Avis #9 : Je suis qui je suis - Catherine Grive

On ne va pas se mentir, les introductions et les conclusions ne sont pas mon point fort quand il s’agit de rédiger mes avis pour le blog. Et ce soir, alors que j’entame la rédaction de mon article sur le roman pour adolescents Je suis qui je suis de Catherine Grive, paru chez Rouergue, je manque tellement d’inspiration que j’ai décidé de détourner votre attention de l’absence d’une introduction digne de ce nom. Maintenant que c’est fait, je peux vous parler du livre.

Je suis qui je suis est un roman court et pourtant, en moins de 130 pages, Catherine Grive aborde des sujets dont il n’est pas toujours évident de parler avec de jeunes adolescents.

L’autrice nous partage le récit de Raph’ qui passe ses vacances à Paris parce que sa mère s’apprête à donner naissance à son futur petit frère ou sa petite sœur. Depuis quelque temps, Raph’ ressent un chagrin qui lui est difficile de nommer et de comprendre, un chagrin dont la cause lui semble impossible à déterminer mais qui prend de plus en plus d’espace. Vous l’aurez sans doute compris, l’un des sujets de ce roman est la dépression. Et, bien que Catherine Grive en parle avec délicatesse et sans la nommer, elle le fait sans faux-semblant. En témoigne le début du onzième chapitre : « Avoir un chagrin, c’est quoi ? C’est faire semblant de sourire sans en avoir envie. C’est ne pas vouloir rester seul et ne pas vouloir être avec les autres. C’est manger son truc préféré et ne lui trouver aucun goût. C’est apprendre à la radio que l’on passe vingt-quatre ans de sa vie dans son lit et trouver que c’est une bonne nouvelle. C’est ne pas écouter ou mal, comprendre après tout le monde. (…) C’est vouloir dire quelque chose sans savoir ni quoi, ni à qui. » Pour tenter d’échapper à son chagrin si spécial, ainsi qu’au rangement de sa chambre et au tri de ses affaires que ses parents lui ont imposé, Raph’ s’évade dans la contemplation des travaux occasionnés par la construction d’un immeuble en face de l’appartement de sa famille, passe du temps avec son ami Bastien, puis avec Sarah, la cousine de celui-ci, et vole le courrier de ses voisins.

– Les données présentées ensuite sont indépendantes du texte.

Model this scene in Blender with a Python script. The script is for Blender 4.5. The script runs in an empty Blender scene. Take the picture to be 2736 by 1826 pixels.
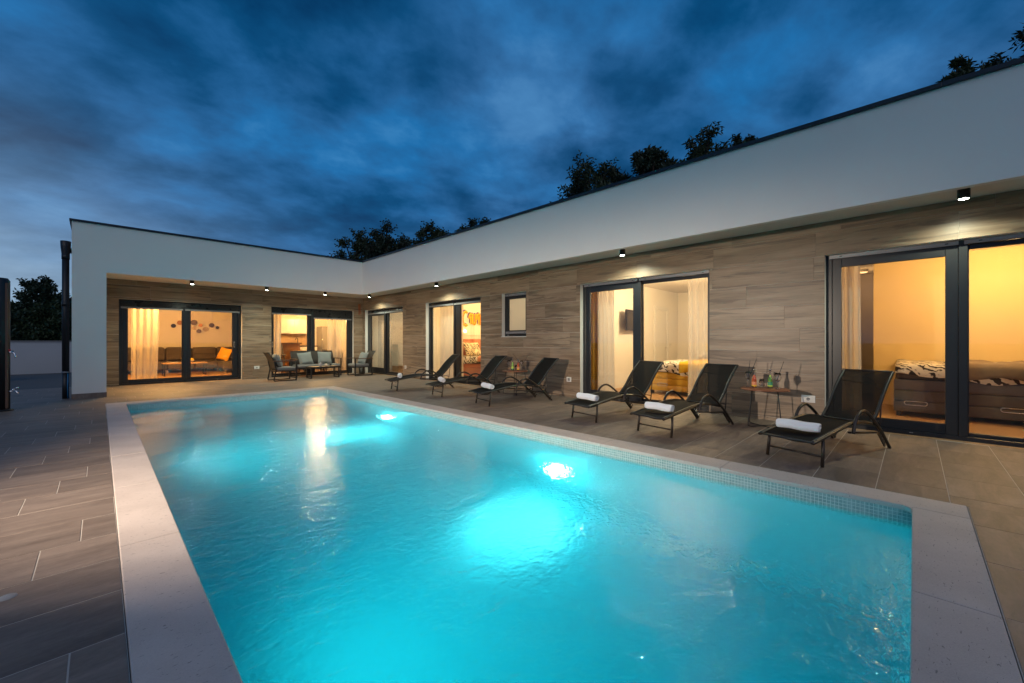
import bpy, bmesh, math, random
from mathutils import Vector, Matrix
random.seed(7)
R = math.radians
scene = bpy.context.scene
COL = scene.collection

# ---------------------------------------------------------------- camera
cam_d = bpy.data.cameras.new('camera')
cam = bpy.data.objects.new('camera', cam_d)
COL.objects.link(cam)
cam.location = (0, 0, 1.2)
YAW = math.atan2(1101, 1087.4)                      # view direction between the two facades
cam.rotation_euler = (R(90), 0, -YAW)
cam_d.sensor_width = 36
cam_d.lens = 36 * 1087.4 / 2736
cam_d.shift_y = 0.0004
cam_d.clip_start = 0.05
cam_d.clip_end = 900
scene.camera = cam

# ---------------------------------------------------------------- render settings
scene.render.engine = 'CYCLES'
cy = scene.cycles
cy.use_denoising = True
try: cy.denoiser = 'OPENIMAGEDENOISE'
except Exception: pass
cy.max_bounces = 14
cy.diffuse_bounces = 4
cy.glossy_bounces = 5
cy.transmission_bounces = 10
cy.transparent_max_bounces = 24
cy.sample_clamp_indirect = 10
cy.blur_glossy = 0.4
cy.caustics_reflective = True
cy.caustics_refractive = True
scene.view_settings.view_transform = 'Standard'
scene.view_settings.look = 'None'
scene.view_settings.exposure = 0
scene.view_settings.gamma = 1
scene.view_settings.use_curve_mapping = False

# ---------------------------------------------------------------- world: dusk under broken cloud
SUN_EL, SUN_AZ = R(32), R(219)                      # last light from behind the left of the camera
world = bpy.data.worlds.new('World')
scene.world = world
world.use_nodes = True
wt = world.node_tree
wt.nodes.clear()
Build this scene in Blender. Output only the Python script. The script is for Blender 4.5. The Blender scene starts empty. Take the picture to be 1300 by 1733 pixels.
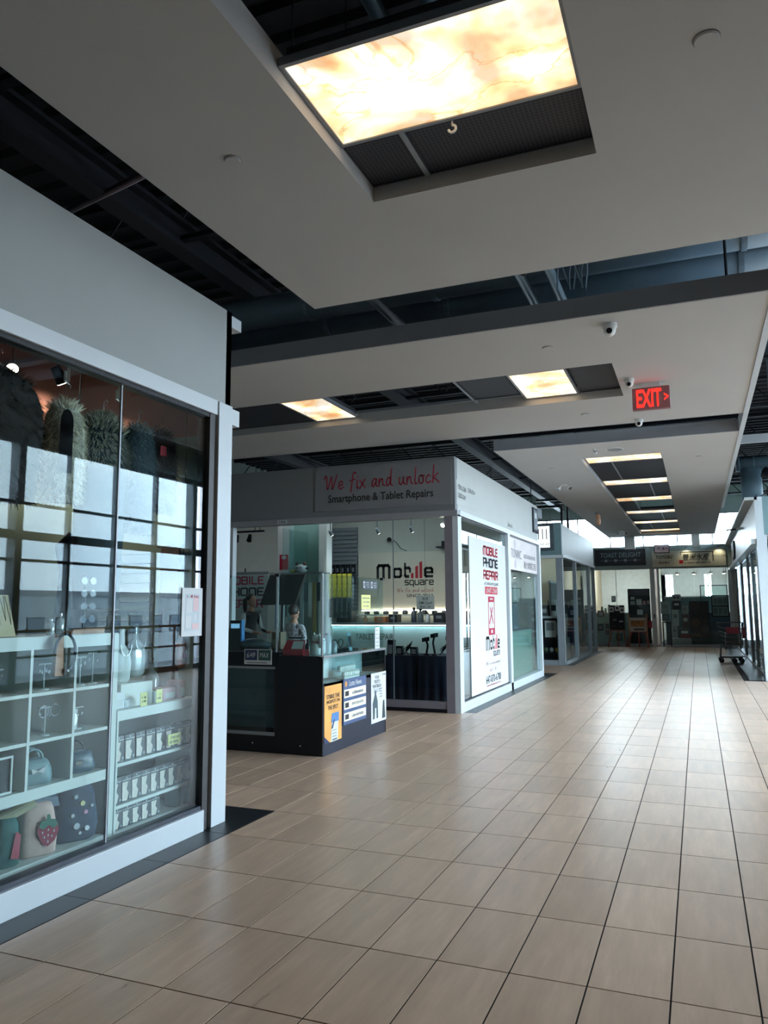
import bpy, bmesh, math, random
from mathutils import Vector, Matrix
random.seed(7)
S = bpy.context.scene
COL = S.collection

# ------------------------------------------------------------------ camera, world, exposure
CAM_H = 1.46
def setup_view():
    yaw, pitch, roll = -0.385610, 0.123285, -0.0062455
    cy, sy = math.cos(yaw), math.sin(yaw)
    f = Vector((sy*math.cos(pitch), cy*math.cos(pitch), math.sin(pitch)))
    r0 = Vector((cy, -sy, 0)); u0 = r0.cross(f)
    r = math.cos(roll)*r0 + math.sin(roll)*u0; u = r.cross(f)
    cd = bpy.data.cameras.new('camera'); co = bpy.data.objects.new('camera', cd); COL.objects.link(co)
    cd.sensor_fit = 'VERTICAL'; cd.sensor_height = 36.0; cd.sensor_width = 27.0
    cd.lens = 1298.2/1733*36.0; cd.clip_start = 0.05; cd.clip_end = 400
    co.matrix_world = Matrix(((r.x, u.x, -f.x, 0), (r.y, u.y, -f.y, 0), (r.z, u.z, -f.z, CAM_H), (0, 0, 0, 1)))
    S.camera = co
    return r, u, f
CAM_R, CAM_U, CAM_F = setup_view()
def cam_px(p):
    d = Vector(p) - Vector((0, 0, CAM_H)); w = d.dot(CAM_F)
    if w < 0.1: return None
    return 650 + 1298.2*d.dot(CAM_R)/w, 866.5 - 1298.2*d.dot(CAM_U)/w

S.view_settings.view_transform = 'Standard'; S.view_settings.look = 'None'
S.view_settings.gamma = 1.0; S.view_settings.use_curve_mapping = False
S.view_settings.exposure = 0.93
try:
    S.cycles.transparent_max_bounces = 32; S.cycles.max_bounces = 9; S.cycles.diffuse_bounces = 5
    S.cycles.glossy_bounces = 4; S.cycles.sample_clamp_indirect = 6.0; S.cycles.caustics_reflective = False
except Exception: pass

SKY_STRENGTH = 15.0
w = bpy.data.worlds.new('overcast_sky'); S.world = w; w.use_nodes = True
nt = w.node_tree; nt.nodes.clear()
tc = nt.nodes.new('ShaderNodeTexCoord'); mp = nt.nodes.new('ShaderNodeMapping'); mp.inputs['Scale'].default_value = (1.6, 1.6, 4.5)
ns = nt.nodes.new('ShaderNodeTexNoise'); ns.inputs['Scale'].default_value = 1.7; ns.inputs['Detail'].default_value = 6
cr = nt.nodes.new('ShaderNodeValToRGB')
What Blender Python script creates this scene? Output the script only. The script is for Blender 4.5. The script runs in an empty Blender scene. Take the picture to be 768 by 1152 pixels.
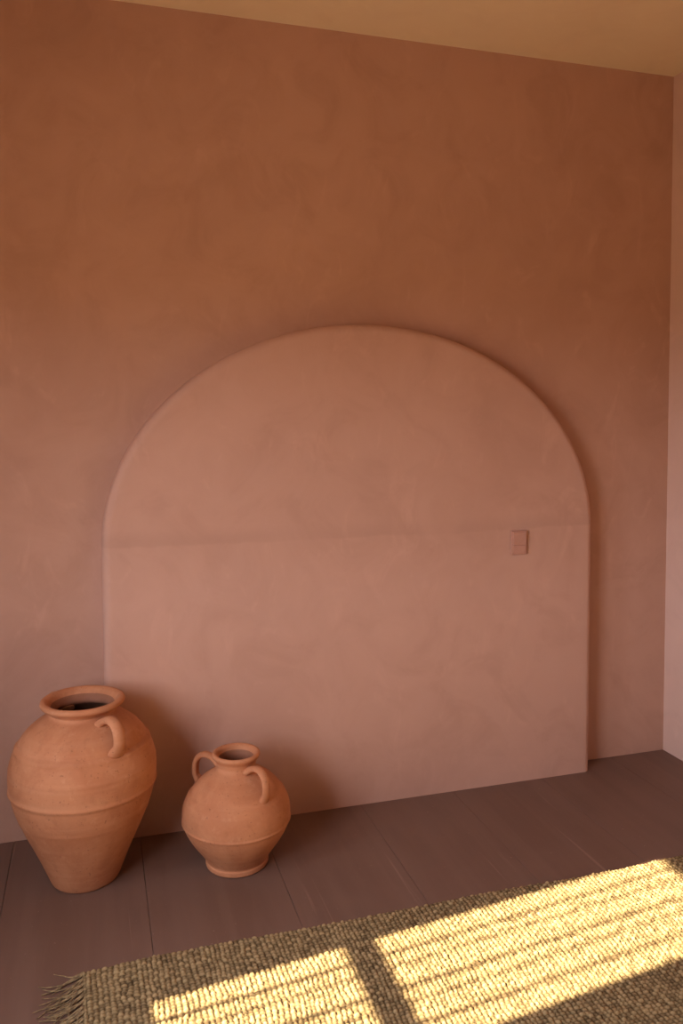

Il est également question dans ce roman, comme le titre le laisse entendre, de la découverte de soi, du questionnement de sa propre identité, et en particulier de son identité de genre. Pendant le premier tiers du roman, Catherine Grive, à travers la narration à la première personne qu’elle confie à Raph’, ne laisse filtrer aucun indice sur le genre de Raph’. Rien que pour ce détail, je trouve que l’autrice a particulièrement bien réussi son récit : après avoir passé un paragraphe et demi à essayer de ne pas genrer Raph’ dans mon texte, je me rends compte de la difficulté de l’exercice. Une fois le genre de Raph’ (en tout cas celui qui lui a été assigné à la naissance), la thématique continue d’être abordée et, comme pour le thème de la dépression, c’est avec une belle sensibilité que Catherine Grive le fait en ouvrant au passage la possibilité de n’être ni tout à fait garçon, ni tout à fait fille mais peut-être un  peu  des deux en même temps, voire rien de tout ça. L’autrice offre aux adolescents l'occasion d’appréhender, bien qu’elle ne la nomme pas, l’identité dans une perspective qui sort de la binarité "filles/garçons". Alors que Raph’ observe des filles se faire siffler par des garçons lors d’une balade dans Paris, Grive lui fait dire : « Je ne faisais partie d’aucun de ces camps. (…) Je ne me reconnaissais chez personne. Ou plutôt, je me reconnaissais chez tout le monde. » Je trouve assez important de proposer ce genre de représentation aux adolescent.e.s, pour que celleux qui se sentent un peu comme Raph' puissent faire face à leurs propres questionnements avec plus de sérénité.

Le seul point qui m’ait légèrement gêné est que, en fin de roman, l’autrice a décidé de lier le questionnement de Raph’ sur son identité de genre à son chagrin, en y intégrant un élément extérieur qui serait à la fois la cause du questionnement, et du chagrin. Je trouve ça relativement dommage dans la mesure où ça renforce, de mon point de vue, l’idée que le genre dépend en partie de l’environnement dans lequel l’enfant évolue et/ou de son éducation. Ce petit bémol mis à part, j’ai beaucoup apprécié la lecture de ce court roman que j’ai trouvé particulièrement riche.

Au moment de conclure mon article, je vous renvoie à mon introduction pour comprendre comment tout ça va finir.